In a press statement, FIAN notes that in countries around the equator in particular, global warming is already resulting in an unreliable alternation of dry and rainy seasons, leading to harvest losses and lack of access to drinking and non-potable water.
“Women in rural areas are disproportionately affected by hunger. At the same time, women are generally responsible for feeding their families,” explains Gertrud Falk, officer responsible for gender equity at FIAN. “From conditioning the seed through to cultivation and harvest, and the choice of the seed for the next season, the work of subsistence farming is mostly done by women.” In the countries of the Global South, women small-scale farmers grow 45-80 per cent of the food. They contribute to the adaptation and resilience of crops, in particular by preserving seed diversity.
FIAN sees a further threat to women’s living situation from the agricultural industry, which is exploiting climate change and climate policy to acquire more and more rights in natural resources, for example seed. “As seed corporations develop adapted varieties and use international and regional agreements to secure patents and plant-variety rights in them, women small-scale farmers in particular are losing their independence, and are forced to buy seed constantly,” Falk explains.
FIAN is accordingly taking the International Women’s Day as an occasion to call on the German Federal Government in compliance with the Paris Climate Agreement to do its utmost to limit climate change as much as possible, and to consistently implement the UN Declaration on the Rights of Peasants and Other People Working in Rural Areas.
Women more threatened by hunger than men
The development policy child welfare organisation terre des hommes (tdh) for its part is drawing attention on International Women’s Day to the fact that girls and women all over the world are more affected by hunger and malnutrition than men and boys.
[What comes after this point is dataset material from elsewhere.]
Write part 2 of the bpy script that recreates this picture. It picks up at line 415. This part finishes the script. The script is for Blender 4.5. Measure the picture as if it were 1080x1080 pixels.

Worldwide, 821 million people are living in hunger, 200 million in India alone, as tdh notes in its press statement, pointing to the 2018 report of the FAO, which shows that the share of women in Africa, Asia and Latin America affected by hunger and malnutrition is greater than the share of men.
“There are many reasons for hunger. A decisive factor is gender inequality and discrimination against girls and women,” explains Albert Recknagel, board spokesperson for tdh. Gender inequality poses a serious risk for girls in poor families.
This is apparent, for example, in the Indian federal state of Madhya Pradesh, where tdh is supporting pregnant women and infants. “One out of two women there is undernourished. Child mortality is enormously high, and girls are significantly more at risk than boys. 60 per cent of children dying from hunger and malnutrition are female, girls have a substantially lower likelihood of reaching the age of five,” Recknagel continues.
“The decisive factor is for women to have a say in decisions and get their fair share,” he stresses. “In Madhya Pradesh, the organisation is ensuring that 5,000 babies and infants and 3,000 pregnant women have enough to eat, and that the communities can secure their food in the long term through fruit and vegetable gardens. In the process, we are building awareness that girls and women are equally valuable, and shouldn’t wait to eat until the men have eaten to their full.”